Thursday, October 27, 2005

Meanwhile...

I have been too busy moving into a new apartment to blog, so I'm going to post an old writing exercise from three years ago, dedicated to Imperatrice pulcherrima Africae occidentalis. It's about memory. I refer to Donald Revell, the great poet and teacher with whom I was fortunate enough to take a workshop at the University of Utah.



What I Have Forgotten

For Romell

What I have forgotten… a theme that can’t help begging the question. If I have forgotten it, I can’t possibly state it here. Donald Revell would not approve. He’d say claiming to state, in a poem, something that one has forgotten would be dishonest. So to imagine what one has forgotten one would have to engage in some Zen-like exercise in order to imagine what is not there, to achieve the blankness of lost memory, the pure white cleanliness of the tabula rasa or the lightless black of a totally closed room. It is said the accustomed eye can detect a single photon; we must imagine a room without even a particle of memory. Tough.

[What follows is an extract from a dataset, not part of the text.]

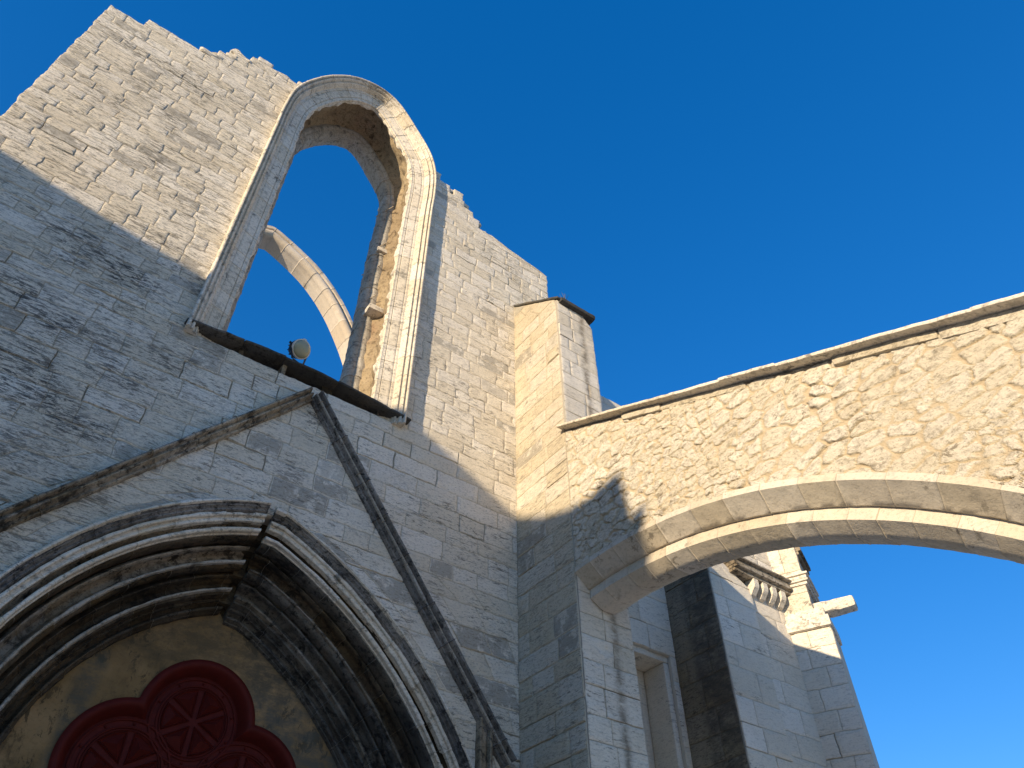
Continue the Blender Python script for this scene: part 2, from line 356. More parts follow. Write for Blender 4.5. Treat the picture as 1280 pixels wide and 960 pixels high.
M_sootshade = mk_stone('soot_and_shade_stone', (.12, .09, .055), (.025, .02, .015), (.012, .011, .01), lichen=.9, streak=1.2, bump=.4, warmth=.4, warm=(.18, .11, .045), patch=1.6, mortar=(.33, .29, .22))  # real soot crust, darkened further with recess shade painted into the colour
M_brown = mk_stone('broken_core_masonry', (.36, .27, .15), (.24, .17, .09), (.07, .05, .03), lichen=.4, streak=1, bump=1.0, warmth=.5, warm=(.35, .17, .09))
M_plaster = mk_stone('stained_shaded_plaster', (.36, .225, .105), (.15, .092, .036), (.05, .038, .022), lichen=.6, streak=.6, bump=.3, warmth=.7, warm=(.22, .14, .05), patch=1.0, fine=.4, stain_shade_bands=[(0, 2.75, 9.0, .3, .8, (.075, .078, .066)), (0, 1.0, 1.22, .06, .75, (.07, .072, .058)), (2, 5.42, 9.0, .22, .7, (.075, .058, .035))])  # right and top bands mix stain with painted portal shade; narrow column is stain
M_far = mk_stone('side_wall_limestone', (.72, .655, .545), (.64, .58, .48), (.13, .12, .105), lichen=.3, bump=.5, mortar=(.50, .46, .39), fine=.5)
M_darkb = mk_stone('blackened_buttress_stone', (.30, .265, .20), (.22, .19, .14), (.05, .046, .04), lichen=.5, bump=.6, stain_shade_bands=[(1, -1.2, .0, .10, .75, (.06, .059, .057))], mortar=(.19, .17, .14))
M_new = mk_stone('cream_restored_stone', (.60, .52, .42), (.55, .47, .37), (.25, .21, .16), lichen=.05, streak=1, bump=.15, warmth=.1, fine=.4)
M_red = mk_plain('dark_red_paint', (.105, .012, .008), .6, (.05, .006, .004), 9, .4, .12)
M_iron = mk_plain('pale_iron', (.42, .38, .30), .7, (.30, .22, .14), 20, .2)
M_slate = mk_stone('dark_cap_stone', (.10, .095, .085), (.06, .057, .05), (.015, .015, .015), lichen=.6, streak=1.5, bump=.5)
M_lamp = mk_plain('black_lamp_housing', (.022, .023, .025), .55, (.012, .012, .013), 12, .2)
M_bezel = mk_plain('pale_lamp_rim', (.60, .58, .52), .4, (.45, .43, .38), 20, .1)
M_lens = mk_plain('olive_lamp_glass', (.33, .33, .22), .22, (.22, .225, .15), 3, .05, .5)
M_ground = mk_stone('plaza_paving', (.68, .62, .53), (.60, .55, .47), (.3, .27, .23), lichen=.2, streak=1, bump=.2)
M_house = mk_stone('ochre_render', (.55, .42, .26), (.50, .38, .23), (.25, .2, .14), lichen=.05, bump=.1)
M_tile = mk_plain('red_roof_tile', (.30, .11, .06), .8); M_pane = mk_plain('window_pane', (.03, .04, .05), .1, spec=.5); M_wood = mk_plain('white_window_frame', (.6, .58, .54), .6)
M_weed = mk_plain('dry_weed', (.16, .15, .07), .8)

# ------------------------------------------------------------------ ground
g = MB(); g.add([(-900, -900, 0), (900, -900, 0), (900, 900, 0), (-900, 900, 0)], [(0, 1, 2, 3)], .5)
go = g.build('ground', M_ground, sharp=0); go['kind'] = 'structure'

# ------------------------------------------------------------------ church front
XL, XC, XR = -2.67, 6.02, 6.95
HY = -0.10                                        # depth of the hood's outer lip
CL, RL, CRr, RR = (3.073, 3.757), 3.54, (0.562, 2.012), 5.448    # the two arcs of the portal
X0 = 2.265
def arc_pts(side, n, zlow):
    """(x, z) points of one half of the portal's pointed arch, offset inwards by n, from the foot up to the apex"""
    C_, R_ = (CL, RL) if side < 0 else (CRr, RR); r = R_ - n
    ap = X0 - .045 if side < 0 else X0 + .035
    if side < 0: th = np.linspace(0, math.acos(np.clip((C_[0] - ap) / r, -1, 1)), 60); xs, zs = C_[0] - r * np.cos(th), C_[1] + r * np.sin(th)
    else:
        kn = X0 + .20; th = np.linspace(math.asin((3.0 - C_[1]) / r), math.acos(np.clip((kn - C_[0]) / r, -1, 1)), 60); xs, zs = C_[0] + r * np.cos(th), C_[1] + r * np.sin(th)
        xs = np.r_[xs, ap]; zs = np.r_[zs, zs[-1] + .015]
    return np.r_[xs[:1], xs], np.r_[zlow, zs]

wpath = [(.52, 9.3), (.52, 12.0), (.52, 14.8), (.52, 15.7), (.60, 16.55), (.93, 17.42), (1.30, 18.02), (1.71, 18.43), (2.25, 18.62), (2.74, 18.44), (3.22, 17.87), (3.66, 17.22), (3.86, 16.55), (3.90, 15.8), (3.88, 14.8), (3.87, 12.0), (3.86, 9.3)]
WP, WS = resample(wpath, .05)
WT = np.gradient(WP, axis=0); WT /= np.linalg.norm(WT, axis=1, keepdims=True); WN = np.stack([WT[:, 1], -WT[:, 0]], -1)
for _ in range(6): WN[1:-1] = (WN[:-2] + WN[1:-1] * 2 + WN[2:]) / 4
WN /= np.linalg.norm(WN, axis=1, keepdims=True)
def wfn(s, n, y):
    p = [np.interp(s, WS, WP[:, k]) for k in (0, 1)]; q = [np.interp(s, WS, WN[:, k]) for k in (0, 1)]
    return np.stack([p[0] + q[0] * n, y + 0 * s, p[1] + q[1] * n], -1)

hx, hz = arc_pts(-1, .06, 0); hx2, hz2 = arc_pts(1, .06, 0)
portal_hole = list(zip(hx, hz)) + list(zip(hx2[::-1], hz2[::-1]))
wh = WP + WN * .10
window_hole = [(.62, 9.29)] + [tuple(p) for p in wh[(wh[:, 1] > 9.3)]] + [(3.76, 9.29)] + [(float(x_), 9.31 + .10 * math.sin(math.pi * (x_ - .5) / 3.43) - dz_ * .7) for x_, dz_ in zip(np.linspace(3.66, .74, 30), [.02, .02, .10, .12, .11, .03, .02, .02, .03, .13, .14, .12, .10, .02, .03, .02, .11, .12, .02, .02, .02, .09, .13, .14, .12, .04, .02, .10, .11, .02])]
outline = [(XL, 0), (XL, 15.80), (-1.86, 15.87), (-1.0, 15.88), (-.96, 16.08), (-.84, 16.40), (-.68, 16.36), (-.62, 16.62), (-.38, 16.70), (-.23, 16.99), (-.03, 17.04), (.14, 16.90), (.45, 16.97), (.60, 16.95), (.62, 19.5)]
outline += [(3.80, 19.5), (3.82, 16.9), (3.95, 16.85), (4.06, 16.76), (4.26, 16.62), (4.33, 16.44), (4.55, 16.62), (4.71, 16.45), (4.69, 16.2), (4.9, 16.13), (5.12, 15.83), (5.21, 15.72), (6.2, 15.66), (XR, 15.61), (XR, 0)]
church = thing('church_facade', 'pale ruined church front with an empty pointed window above a gabled pointed portal', 'church front', (2.2, 0, 0))
mpf = lambda u, d, z: np.stack([u + 0 * d, d + 0 * u, z + 0 * u], -1)
# the window hole is open towards the sky between the crumbling wall tops, so cut it through the outline
holes = [portal_hole, window_hole]
ZM = 9.34
wall = ashlar([outline] + holes, (ZM, 17.04), mpf, 1.4, 3, ch=(.18, .29), bl=(.22, .66), cell=.04, ragged=15.5, opn=.02, jit=.028, ero=(.002, .011))
for low in (ashlar([outline] + holes, (3.2, ZM), mpf, 1.4, 6, ch=(.235, .33), bl=(.34, .82), cell=.045, opn=.09, ero=(.002, .010)), ashlar([outline] + holes, (0, 3.2), mpf, 1.4, 4, cell=.2)):
    wall.v += low.v; wall.t += low.t; wall.f += [tuple(i + wall.n for i in f) for f in low.f]; wall.n += low.n
wall.build('wall', M_wall, church)

rl = random.Random(77)
for (px, py) in ((266, 67), (279, 66), (292, 70), (303, 69), (318, 74), (331, 76), (342, 86), (355, 95), (551, 224), (558, 230), (572, 243), (580, 250), (588, 264), (597, 276), (606, 288)):
    w = PY(px, py, .02); b = MB(); sx, sz = rl.uniform(.09, .24), rl.uniform(.05, .13); c_, s_ = math.cos(.35 * rl.uniform(-1, 1)), math.sin(.35 * rl.uniform(-1, 1)); o0 = np.array([w[0], rl.uniform(.0, .12), w[2] - .06])
    b.rough_box((-sx, -.02, -sz), (sx, rl.uniform(.3, .7), sz), rl.random(), amp=.05, rnd=.05, step=.05, seed=px, xf=lambda P: np.stack([P[..., 0] * c_ - P[..., 2] * s_ + o0[0], P[..., 1] + o0[1], P[..., 0] * s_ + P[..., 2] * c_ + o0[2]], -1))
    b.build('loose_stone', M_wall, church)
# window surround: rolls, splayed jambs, broken core, inner order
sur = bpy.data.objects.new('window_surround', None); COL.objects.link(sur); sur.parent = church; sur.matrix_parent_inverse = church.matrix_world.inverted()
rg = random.Random(5)
jn = list(np.arange(.4, WS[-1], .52) + np.array([rg.uniform(-.09, .09) for _ in np.arange(.4, WS[-1], .52)]))
mb = MB()
prof = [(.20, .16), (-.02, .16), (0, .02), (0, -.12), (.006, -.148), (.02, -.158), (.036, -.155), (.044, -.138), (.046, -.105), (.062, -.095), (.066, -.115), (.08, -.128), (.098, -.118), (.106, -.095), (.108, -.055), (.128, -.045), (.132, -.062), (.146, -.07), (.162, -.055), (.168, -.02), (.182, -.01), (.186, .03), (.20, .05)]
sweep(mb, wfn, WS[::1], prof, jn, rg, amp=.0045, step=.015, flip=True, jd=.006, off=.25)
mb.build('roll_moulding', M_trim, sur, sharp=50)
mb = MB()
prof = [(.19, .15), (.19, .045), (.21, .045), (.235, .052), (.24, .07), (.255, .062), (.39, .10), (.395, .12), (.41, .106), (.45, .12), (.462, .116), (.475, .126), (.478, .148), (.465, .165), (.49, .18), (.485, .22), (.42, .25), (.30, .33)]
jn2 = list(np.arange(.3, WS[-1], .46) + np.array([rg.uniform(-.12, .12) for _ in np.arange(.3, WS[-1], .46)]))
sweep(mb, wfn, WS, prof, jn2, rg, amp=.006, step=.025, flip=True, jd=.007, off=.35, nz=6, amp_fn=lambda n, y: .006 + .07 * float(sstep(.13, .22, y)))
mb.build('splayed_jamb', M_trim, sur, sharp=50)
mb = MB()
prof = [(.25, .20), (.43, .24), (.38, .50), (.30, .65), (.30, .80), (.38, .92), (.44, 1.0), (.30, 1.05)]
def wfn3(s, n, y):
    z = np.interp(s, WS, WP[:, 1]); return wfn(s, n - .10 * sstep(16.2, 18.0, z), y)
sweep(mb, wfn3, WS, prof, [], rg, amp=.09, step=.05, nz=4.0, flip=True)
mb.build('broken_core', M_brown, sur, sharp=25)
mb = MB()
prof = [(.35, 1.38), (.35, .98), (.47, .95), (.52, .97), (.53, 1.0), (.56, 1.0), (.60, 1.02), (.64, 1.06), (.655, 1.12), (.64, 1.18), (.65, 1.2), (.65, 1.30), (.60, 1.41)]
def wfn2(s, n, y):
    z = np.interp(s, WS, WP[:, 1]); return wfn(s, n * (1 - .17 * sstep(15.8, 17.4, z)), y)
jn3 = list(np.arange(.5, WS[-1], .6) + np.array([rg.uniform(-.1, .1) for _ in np.arange(.5, WS[-1], .6)]))
sweep(mb, wfn2, WS, prof, jn3, rg, amp=.016, step=.05, flip=True, jd=.010)
mb.build('inner_arch', M_inner, sur, sharp=50)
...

Perhaps that’s the wrong approach. Loss of memory leaves at times a track, a sfumato trace that hints at itself without arriving at definition or identity. That maddening feeling that a song title or film director’s name is on the tip of one’s tongue, on the Zeno Express: the train that is coming but never actually arrives at the station. A powerful knowledge of absence with tantalizing hints that are never enough.

Plato, despairing at the impossibility of ever learning something new, at the mind ever apprehending something that was completely unfamiliar but that would eventually fold into its landscape, decided that all knowledge was remembering. Souls would transmigrate, learning was the rediscovery of what one knew in a previous incarnation. It does beg the question, too, of the first bit of knowledge, but still it gives credence to the déjà vu feelings that spark up in everyday life, and when a woman one has just met seems knowable down to the core of her being and one feels also instantly known, it is reassuring to think we are just remembering, that what we are experiencing for the first time, apparently, is just what we have forgotten, rising to the surface of the sea of our existence after so many lifetimes of tired wandering.

1 comment:

lullaby said...

I forget remembering sometimes. but i never remember forgetting.

this piece is full of love. i like it.